Well, for one thing, we all have more in common with Michael then you might think (or more than we want to believe). The typical schtick on Michael Jackson is that he was strange, bizarre, weird, waco, sicko. The truth is Michael was normal. When I say normal, I don't mean that he was a typical guy, or an average Joe. I mean he was, in a sense, everyman. 

During the Middle Ages a new genre of allegorical literature emerged called the morality play. The most famous of these was Everyman. The title of the play is based on the leading character Everyman who personifies each person's journey from birth to death encouraging a moral way of life. 

In this sense, Michael Jackson is everyman. Hence our fascination with his life and death. In a rather perverse way he represents all of us. 

He wore a mask. That is, he hid his true identity. Whether this was from self-love or self-loathing doesn't really matter. We wear masks too. We all have secret lives we are trying to hide from everyone else. We all want makeovers. There is something in us that doesn't like the way God made us. 

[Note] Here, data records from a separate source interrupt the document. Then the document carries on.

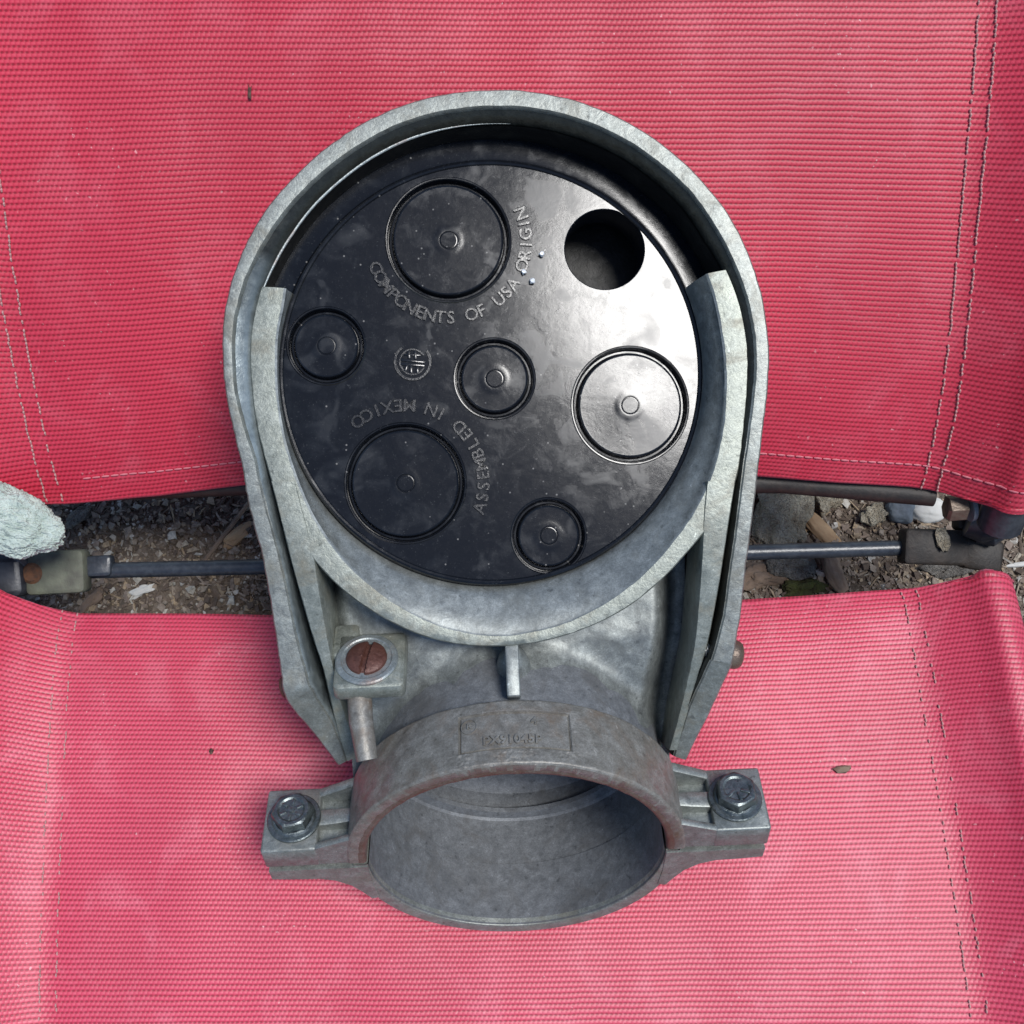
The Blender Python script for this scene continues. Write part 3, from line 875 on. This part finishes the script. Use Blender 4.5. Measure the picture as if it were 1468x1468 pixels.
# pipe hub: full tube with stop ring, lower half of the clamp
mb = MB()
n = 96
prof = [(246, -4), (247, -9), (247, -103), (238, -109), (236, -300)]
rows = []
for k in range(n + 1):
    a = PI + PI * k / n
    prof2 = [(226, -250), (221, -5), (223, -1), (226, 0), (243, 0), (246, -3), (247, -9), (247, -103), (238, -109), (236, -258)]
    rows.append([HR(a, r, d) for r, d in prof2])
mb.grid(rows, flip=True)
hub = mb.obj('pipe_hub', M['cast'], head, sharp=40)
mb = MB()
rows = [[HR(2 * PI * k / n, r, d) for k in range(n)] for r, d in [(222.5, -107), (222.5, -190), (219, -194), (203, -196), (202, -204), (216, -208), (214, -240), (190, -262), (120, -275), (1, -280)]]
mb.grid(rows, cu=True, flip=False)
# back (upper half) of the hub tube behind the clamp band
mb.grid([[HR(PI * k / n, r, d) for k in range(n + 1)] for r, d in [(222.5, -106), (234, -106), (234, -255)]])
mb.obj('bore', M['bore'], head, sharp=40)
mb = MB()
mb.grid([[HR(PI + PI * k / n, r, d) for k in range(n + 1)] for r, d in [(221.2, -1.5), (220.6, -108)]])
mb.obj('bore_lining', M['bore'], head, sharp=0)

# --- clamp band: upper half with recessed name plate
def band_outer():
    rows = []
    angs = [math.radians(q) for q in sorted([1 + 1.0 * k for k in range(0, 67)] + [67 + .25 * k for k in range(1, 170)] + [109.5 + 1.0 * k for k in range(0, 70)])]
    ds = [-k * 104 / 104 for k in range(105)]
    A0, A1 = math.radians(90 - 19.3), math.radians(90 + 16.2)
    for d in ds:
        row = []
        for a in angs:
            r = 252
            edge = min(-d, d + 104)
            if edge < 4: r -= 4 - math.sqrt(max(0, 16 - (4 - edge) ** 2))
            # plate recess with a raised hairline border
            pa = min(a - A0, A1 - a) * 252; pd = min(-24 - d, d + 84)
            m_ = min(pa, pd)
            if m_ > -2.6:  # recessed plate with a sunk outline
                r += -2.0 * sstep(-1, 1.2, m_) - 3.6 * sstep(-1.2, .2, m_) * (1 - sstep(1.2, 2.6, m_))
            low = sstep(-22, -6, d) 
            r += (noise.noise((a * 9, d / 22, 1)) * 1.4 + noise.noise((a * 40, d / 6, 2)) * .35) * (1 - sstep(-6, 0, m_))
            # corroded, flaking strip between the plate and the rim
            if -24 < d < -3 and abs(a - PI / 2) < .5:
                r += (noise.noise((a * 46, d / 5, 5)) + .6 * noise.noise((a * 110, d / 2.5, 8))) * 1.1 * sstep(-.25, .35, noise.noise((a * 9, d / 14, 12))) * sstep(.5, .3, abs(a - PI / 2))
            row.append(HR(a, r, d))
        rows.append(row)
    return rows, angs
rows, angs = band_outer()
inner = [[HR(a, 223, d) for a in angs] for d in (-104, -2)]
lip = [[HR(a, 226, 0.0) for a in angs]]
lip2 = [[HR(a, 243, 0.6) for a in angs]]
mb = MB(); mb.grid([[HR(a, 223.5, d) for a in angs] for d in (-104, -3)] + [[HR(a, r_ + noise.noise((a * 14, r_, 2)) * 1.2, d_) for a in angs] for r_, d_ in ((227, .6), (231, .6), (236, .1))])
mb.obj('band_rim', M['rustlip'], head, sharp=50)
mb = MB(); mb.grid([[HR(a, 232, -3) for a in angs], [HR(a, 235 + noise.noise((a * 20, 1, 2)) * 2, .3) for a in angs], [HR(a, 248, 0.2) for a in angs]] + rows + [[HR(a, 226, -104) for a in angs]], flip=False)
band = mb.obj('clamp_band', M['clampm'], head, sharp=50)
# lettering on the plate
def plate_text(text, size, ang_c, d_c):
    v, f = glyphs(text, size, .8)
    out = []
    for x, y, z in v:
        a = PI / 2 - (x / 250 + ang_c)
        out.append(HR(a, 251.3 + z * 1.6, d_c - y))
    return out, f
mb = MB()
for tx, size, ac, dc in (('PX91045P', 19, .012, -38), ('4', 17, .135, -68), ('R', 11, -.225, -66)):
    v, f = plate_text(tx, size, ac, dc); b = len(mb.v); mb.v.extend(v); mb.f.extend(tuple(b + q for q in ff) for ff in f)
ring = []
for k in range(40):
    a = 2 * PI * k / 40
    ring.append([HR(PI / 2 - (rr * math.cos(a) / 250 - .225), 250.3 + hh * .9, -66 - rr * math.sin(a)) for rr, hh in ((10, 0), (10.3, 1.6), (11.7, 1.6), (12, 0))])
mb.grid(ring, cv=True)
mb.obj('plate_lettering', M['clampm'], band, smooth=False)

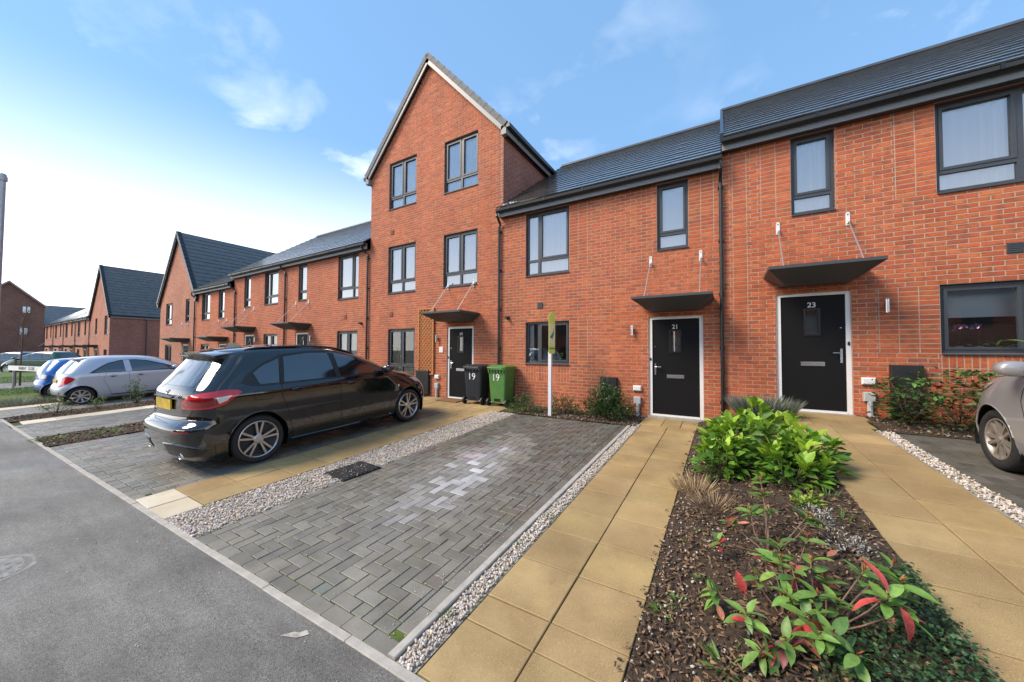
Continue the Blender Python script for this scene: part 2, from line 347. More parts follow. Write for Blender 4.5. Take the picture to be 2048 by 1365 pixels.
YF = 8.0; GS = .0446
def zg(x, y):
    """height of the made ground: falls towards the road; house on the right stands one step higher"""
    base = GS*(y-YF)
    k = min(max((x+.45)/1.357, 0), 1); up = .35*k
    if x > .9 and y < 2.2: up = .35*max(0, min(1, (y-1.3)/.9+.0))
    return base+up
def kerbY(x): return 1.345+.025*x
# ------------------------------------------------------------------ ground, road, kerb
def sheet(name, xs, ys, zf, mat, parent=None, kind='structure', label=None):
    """grid sheet over xs x ys with height zf(x, y)"""
    V = np.array([(x, y, zf(x, y)) for y in ys for x in xs]); nx = len(xs)
    Fq = np.array([(j*nx+i, j*nx+i+1, (j+1)*nx+i+1, (j+1)*nx+i) for j in range(len(ys)-1) for i in range(nx-1)])
    o = npmesh(name, V, Fq, np.ones((len(Fq), 3)), mat, parent)
    if kind: o['kind'] = kind
    return o
sheet('ground', [-1500, -120, -60, 60, 1500], [-1500, -60, 120, 1500], lambda x, y: -.75, 'ground_far')
roadz = lambda x, y: GS*(kerbY(x)-YF)+.007+.018*(y-kerbY(x))
xs = list(np.linspace(-60, 14, 38))
me_v = []; rows = [-7.0, -3, 0, 1]
V = []; 
for x in xs:
    V += [(x, yy, roadz(x, yy)) for yy in rows]+[(x, kerbY(x)-.002, roadz(x, kerbY(x)))]
n = 5; Fq = np.array([(i*n+j, (i+1)*n+j, (i+1)*n+j+1, i*n+j+1) for i in range(len(xs)-1) for j in range(n-1)])
road = npmesh('road', np.array(V), Fq, np.ones((len(Fq), 3)), 'asphalt'); road['kind'] = 'structure'
sheet('pavement', [-60, 14], [-9.2, -7.0], lambda x, y: -.38, 'concrete')
# bedding under drives and paths
lx = list(np.r_[np.linspace(-24, -.45, 30), np.linspace(-.2, .9, 5), np.linspace(1.2, 9, 8)]); V = []
for j in range(16):
    for x in lx:
        y = kerbY(x)+.03+(8.3-kerbY(x)-.03)*j/15; V.append((x, y, zg(x, y)-.007))
n = len(lx); Fq = np.array([(j*n+i, j*n+i+1, (j+1)*n+i+1, (j+1)*n+i) for j in range(15) for i in range(n-1)])
lot = npmesh('bedding', np.array(V), Fq, np.ones((len(Fq), 3)), 'joint_sand'); lot['kind'] = 'structure'
# kerb edging along the road, one stone after another
kerb = link('kerb', None); tag(kerb, kind='structure')
mbk = MB(); Lk = .905
prof = [(0, -.10), (0, .008), (.005, .013), (.050, .014), (.056, .008), (.056, -.10)]
mbk.prism(prof, 'x', -Lk/2, Lk/2); km = mbk.mesh('kerb_stone'); fixn(km); km.materials.append(MATS['concrete'])
x = 2.2
while x > -24:
    o = link('kerb_stone', km, kerb, (x, kerbY(x), zg(min(x, -.5), kerbY(x))+random.uniform(-.003, .003)), (random.uniform(-.01, .01), 0, .025+random.uniform(-.004, .004))); x -= .912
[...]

He anathematized himself. Michael was obviously a man in pain. He was hurting deeply. In order to cope he not only took drugs, he took anesthesia (a word by the way that means without sensation). To be sure, most of us don't take such drastic measures, but we all try and dull the pain. Perhaps I don't use anesthesia, but I do use distractions. Indeed, as a culture we have overdosed on distractions. It's as if the pain of life is too great so we anathematize ourselves with distractions.
 
He lived in a make-believe world. Michael lived in the now infamous Neverland--an amusement park/ranch of sorts. He seemed stuck in childhood, and he created a make-believe world in which to live. The message seems to be that Michael couldn't cope with the real world. So he built a world of his own to which he could escape. Again, we are not all that different. We have built our own little worlds too. Perhaps they are not as extravagant as Neverland, but they are every bit as fictional and utopian. 

He practiced religious multiple choice. It is almost comic to hear people talk about Michael's religious views. He has at one time or another been a Jehovah's Witness, Muslim, Christian, and Jew. Like so many others in our time Michael's approach to spiritual things was a religious smorgasbord. It was religion by multiple choice. It too is the American way. 

In all of these ways, Michael Jackson is not as strange as he first seems. We are more like him than we may want to believe. He is Everyman, and that's why everyone is so fascinated by his life and death--even those of us who tried to get away from it all yesterday.

However, no matter how much we want to get away from it all, we can't escape the reality that we have more in common with Michael Jackson than we do with Jesus (the ultimate Everyman).

Jesus wore no mask. He unveiled the true identity of God. He showed us the truth about God, ourselves, and our world. And he told us the truth about salvation.

Jesus didn't anathematize himself. He who was without sin took all our sin and misery upon himself being subjected to great physical and psychological suffering. He endured the Father's wrath, anger, judgment, and justice which was poured out upon him on our behalf while he hung on the cross.  

Jesus didn't live in a make-believe world. He was a real person in the real world. Heaven is no fairly tale or utopian fantasy. It is the real world. 

Jesus didn't practice religious multiple choice. He showed us that there was only one way to the Father, namely, through him.

It's a scary thought, that we might actually have more in common with Michael Jackson than we do with Jesus. But what else could explain the trajectory of our culture, the impotence of the church, and our fascination with ourselves vicariously through celebrities like Jackson?